He was best known for his role as an expert investigator of national accidents, and as a powerful advocate of strong integration between industry and education.

As an engineering educator and leader whose career spanned seven decades, Sir Bernard served at the highest levels within Queen’s and the engineering profession, and he did so with distinction.

Sir Bernard was once described in the Sunday Times as one of the engineers ‘who have enriched our lives quite as much as all the actors and artists, writers and musicians who are household names’.

He served as an expert investigator of several tragic accidents, the most noteworthy of which was the King's Cross Underground Fire in 1987, heading up the scientific committee which established the cause of the fire and made recommendations to prevent such a tragedy from occurring again.

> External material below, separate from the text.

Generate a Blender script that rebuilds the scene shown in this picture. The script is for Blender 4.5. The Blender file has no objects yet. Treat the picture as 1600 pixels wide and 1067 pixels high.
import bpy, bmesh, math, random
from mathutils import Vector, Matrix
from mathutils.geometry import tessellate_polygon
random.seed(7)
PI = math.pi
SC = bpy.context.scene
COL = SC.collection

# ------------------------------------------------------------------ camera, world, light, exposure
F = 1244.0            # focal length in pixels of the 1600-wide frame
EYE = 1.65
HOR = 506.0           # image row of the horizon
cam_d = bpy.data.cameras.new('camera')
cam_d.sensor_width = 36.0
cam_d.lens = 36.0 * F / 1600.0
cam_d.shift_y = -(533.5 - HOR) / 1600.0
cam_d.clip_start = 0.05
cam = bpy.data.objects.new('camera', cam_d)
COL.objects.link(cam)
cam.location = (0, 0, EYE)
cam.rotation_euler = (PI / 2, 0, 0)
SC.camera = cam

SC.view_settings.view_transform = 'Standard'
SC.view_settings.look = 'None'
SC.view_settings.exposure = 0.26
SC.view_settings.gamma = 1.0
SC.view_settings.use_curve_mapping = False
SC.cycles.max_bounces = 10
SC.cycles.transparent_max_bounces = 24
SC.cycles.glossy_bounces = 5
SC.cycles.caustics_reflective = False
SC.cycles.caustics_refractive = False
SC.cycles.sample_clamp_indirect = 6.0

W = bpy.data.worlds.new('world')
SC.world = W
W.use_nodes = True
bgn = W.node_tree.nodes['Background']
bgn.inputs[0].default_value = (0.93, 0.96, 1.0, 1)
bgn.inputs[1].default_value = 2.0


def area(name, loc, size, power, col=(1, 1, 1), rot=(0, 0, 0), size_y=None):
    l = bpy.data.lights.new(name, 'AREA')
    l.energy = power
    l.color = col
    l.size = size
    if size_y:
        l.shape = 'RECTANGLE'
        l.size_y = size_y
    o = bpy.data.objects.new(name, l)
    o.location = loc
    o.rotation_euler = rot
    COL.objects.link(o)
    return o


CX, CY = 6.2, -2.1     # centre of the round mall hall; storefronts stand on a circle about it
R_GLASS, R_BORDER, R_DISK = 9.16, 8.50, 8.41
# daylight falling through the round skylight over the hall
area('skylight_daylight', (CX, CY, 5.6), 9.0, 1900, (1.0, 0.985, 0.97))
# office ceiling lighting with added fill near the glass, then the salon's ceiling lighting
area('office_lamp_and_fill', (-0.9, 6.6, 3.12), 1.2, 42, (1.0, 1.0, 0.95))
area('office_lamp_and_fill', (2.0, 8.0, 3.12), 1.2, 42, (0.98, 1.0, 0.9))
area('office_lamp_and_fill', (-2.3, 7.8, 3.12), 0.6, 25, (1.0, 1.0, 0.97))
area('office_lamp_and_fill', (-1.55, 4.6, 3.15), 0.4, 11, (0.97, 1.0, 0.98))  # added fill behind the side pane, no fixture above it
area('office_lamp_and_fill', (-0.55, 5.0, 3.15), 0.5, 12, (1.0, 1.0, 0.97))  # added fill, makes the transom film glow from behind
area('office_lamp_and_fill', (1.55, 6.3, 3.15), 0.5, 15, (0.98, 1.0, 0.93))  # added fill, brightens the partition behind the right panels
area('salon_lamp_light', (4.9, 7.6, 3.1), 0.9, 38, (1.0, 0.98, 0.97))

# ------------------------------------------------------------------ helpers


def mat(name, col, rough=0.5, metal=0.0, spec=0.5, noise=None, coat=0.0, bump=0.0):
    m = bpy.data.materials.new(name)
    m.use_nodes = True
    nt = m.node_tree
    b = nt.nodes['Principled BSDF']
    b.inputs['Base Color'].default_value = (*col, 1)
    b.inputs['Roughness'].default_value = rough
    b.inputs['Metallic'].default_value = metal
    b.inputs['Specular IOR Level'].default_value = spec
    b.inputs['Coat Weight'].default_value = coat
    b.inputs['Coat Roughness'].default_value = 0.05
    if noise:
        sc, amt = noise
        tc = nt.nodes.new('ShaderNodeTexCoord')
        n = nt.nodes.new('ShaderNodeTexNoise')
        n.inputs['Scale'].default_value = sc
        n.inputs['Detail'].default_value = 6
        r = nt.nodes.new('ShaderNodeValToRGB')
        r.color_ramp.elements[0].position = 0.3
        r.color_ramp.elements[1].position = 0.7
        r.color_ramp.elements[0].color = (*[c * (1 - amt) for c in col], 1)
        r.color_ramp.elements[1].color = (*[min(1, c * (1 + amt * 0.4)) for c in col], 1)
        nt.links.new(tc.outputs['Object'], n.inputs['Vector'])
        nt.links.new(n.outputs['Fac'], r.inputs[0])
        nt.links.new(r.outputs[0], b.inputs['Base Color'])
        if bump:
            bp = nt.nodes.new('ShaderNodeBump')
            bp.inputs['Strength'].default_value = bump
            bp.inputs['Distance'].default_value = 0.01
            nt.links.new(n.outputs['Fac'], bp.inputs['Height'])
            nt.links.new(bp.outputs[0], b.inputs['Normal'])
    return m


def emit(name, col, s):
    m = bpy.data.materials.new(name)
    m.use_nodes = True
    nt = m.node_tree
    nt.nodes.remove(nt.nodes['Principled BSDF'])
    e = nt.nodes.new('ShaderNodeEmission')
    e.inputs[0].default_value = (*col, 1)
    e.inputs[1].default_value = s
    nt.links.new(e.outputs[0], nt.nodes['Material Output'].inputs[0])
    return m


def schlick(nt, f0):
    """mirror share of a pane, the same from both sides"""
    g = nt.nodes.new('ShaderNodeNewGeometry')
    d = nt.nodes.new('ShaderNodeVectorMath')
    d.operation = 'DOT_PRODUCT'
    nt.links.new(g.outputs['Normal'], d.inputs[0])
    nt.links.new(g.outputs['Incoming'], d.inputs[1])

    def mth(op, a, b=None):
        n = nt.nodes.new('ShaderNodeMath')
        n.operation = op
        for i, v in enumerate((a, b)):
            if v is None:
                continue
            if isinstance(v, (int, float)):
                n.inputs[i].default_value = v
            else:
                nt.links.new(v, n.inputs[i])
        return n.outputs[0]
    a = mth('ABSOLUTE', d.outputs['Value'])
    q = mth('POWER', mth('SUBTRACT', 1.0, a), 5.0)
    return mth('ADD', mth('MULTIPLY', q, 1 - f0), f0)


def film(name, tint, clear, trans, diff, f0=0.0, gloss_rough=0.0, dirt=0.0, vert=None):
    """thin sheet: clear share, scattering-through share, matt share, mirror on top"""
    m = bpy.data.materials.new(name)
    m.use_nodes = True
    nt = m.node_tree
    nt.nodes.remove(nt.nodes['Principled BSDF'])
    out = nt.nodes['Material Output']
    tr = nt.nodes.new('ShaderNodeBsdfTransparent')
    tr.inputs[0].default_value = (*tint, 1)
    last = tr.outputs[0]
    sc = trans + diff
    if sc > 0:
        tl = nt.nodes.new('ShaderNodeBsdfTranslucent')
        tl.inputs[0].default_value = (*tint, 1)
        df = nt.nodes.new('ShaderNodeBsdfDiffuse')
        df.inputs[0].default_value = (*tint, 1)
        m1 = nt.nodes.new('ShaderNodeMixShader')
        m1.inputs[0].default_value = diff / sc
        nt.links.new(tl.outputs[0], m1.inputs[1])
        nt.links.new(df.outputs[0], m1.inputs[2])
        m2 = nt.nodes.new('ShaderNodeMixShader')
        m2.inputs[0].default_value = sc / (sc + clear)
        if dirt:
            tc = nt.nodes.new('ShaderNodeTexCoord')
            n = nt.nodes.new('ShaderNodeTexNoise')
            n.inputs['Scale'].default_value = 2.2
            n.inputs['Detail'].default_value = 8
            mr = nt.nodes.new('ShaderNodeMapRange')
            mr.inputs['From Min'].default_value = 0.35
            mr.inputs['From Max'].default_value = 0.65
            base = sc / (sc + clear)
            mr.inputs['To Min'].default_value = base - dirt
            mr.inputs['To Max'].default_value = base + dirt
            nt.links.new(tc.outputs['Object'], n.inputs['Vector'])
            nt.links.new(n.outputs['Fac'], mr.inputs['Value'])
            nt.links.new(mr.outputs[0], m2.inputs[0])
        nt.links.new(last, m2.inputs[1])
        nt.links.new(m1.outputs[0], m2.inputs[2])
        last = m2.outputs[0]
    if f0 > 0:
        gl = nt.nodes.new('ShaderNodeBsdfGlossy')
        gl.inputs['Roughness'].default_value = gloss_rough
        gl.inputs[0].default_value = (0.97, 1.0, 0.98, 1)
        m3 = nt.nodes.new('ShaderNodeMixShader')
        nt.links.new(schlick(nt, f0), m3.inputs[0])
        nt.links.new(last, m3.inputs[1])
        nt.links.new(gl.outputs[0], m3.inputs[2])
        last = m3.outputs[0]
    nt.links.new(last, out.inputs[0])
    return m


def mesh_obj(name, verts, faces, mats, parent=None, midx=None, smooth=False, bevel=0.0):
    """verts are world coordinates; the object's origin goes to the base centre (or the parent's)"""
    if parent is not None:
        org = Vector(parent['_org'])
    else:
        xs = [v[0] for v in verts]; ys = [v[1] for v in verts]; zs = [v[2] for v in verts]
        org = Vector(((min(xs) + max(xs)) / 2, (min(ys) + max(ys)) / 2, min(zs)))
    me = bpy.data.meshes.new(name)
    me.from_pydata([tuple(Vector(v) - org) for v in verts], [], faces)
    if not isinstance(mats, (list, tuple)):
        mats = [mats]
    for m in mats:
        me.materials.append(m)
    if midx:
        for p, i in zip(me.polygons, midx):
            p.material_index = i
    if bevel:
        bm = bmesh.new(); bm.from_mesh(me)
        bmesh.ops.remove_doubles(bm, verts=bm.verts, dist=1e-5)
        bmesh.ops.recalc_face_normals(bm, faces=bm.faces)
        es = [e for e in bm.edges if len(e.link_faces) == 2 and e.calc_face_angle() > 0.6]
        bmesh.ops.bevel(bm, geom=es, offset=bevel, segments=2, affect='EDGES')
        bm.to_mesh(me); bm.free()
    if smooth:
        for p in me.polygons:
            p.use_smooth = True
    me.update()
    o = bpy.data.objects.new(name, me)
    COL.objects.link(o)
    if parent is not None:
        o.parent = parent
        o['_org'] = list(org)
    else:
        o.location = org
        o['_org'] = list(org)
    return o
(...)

He also chaired the Public Hearing following the Bilsthorpe Colliery roof fall in 1993, and played an active role in investigation of the Ramsgate walkway collapse, the destruction of a major liquid gas plant in Qatar, the Southall high speed train crash and the Ladbroke Grove rail crash.

Professor Crossland has lectured and published extensively throughout his career, and published his memoirs, “The Anatomy of an Engineer”, in 2006.

He served on and chaired several Government Committees in Great Britain and Northern Ireland, and received many awards in recognition of his service to his profession and to higher education.
 
These include the Kelvin Medal of the Institution of Civil Engineers, the Dickenson Medal of the Newcomen Society, the James Watt International Gold Medal of the IMechE, the Cunningham Medal of the Royal Irish Academy, the Lifetime Achievement Award from Engineers Ireland and, with others, the George Stephenson Research Prize and the Hawksley Gold Medal of the Institution of Mechanical Engineers.
 
Sir Bernard was a Fellow (and former Vice-President) of the Royal Society, a Fellow of the Royal Academy of Engineering, a Member of the Royal Irish Academy and President of the Institution of Mechanical Engineers from 1986 to 1987.

In 1987 he was made a Freeman of the City of London, the city of his birth, and in 1990 he was knighted for services to education and industry. In June 2009 he was awarded the Royal Academy of Engineering’s Sustained Achievement Award.

Engineers Ireland established the annual Sir Bernard Crossland Symposium, the annual Sir Bernard Crossland Lecture and the Crossland Medal for Engineering Innovation in Sir Bernard’s honour, to celebrate and promote excellence in engineering.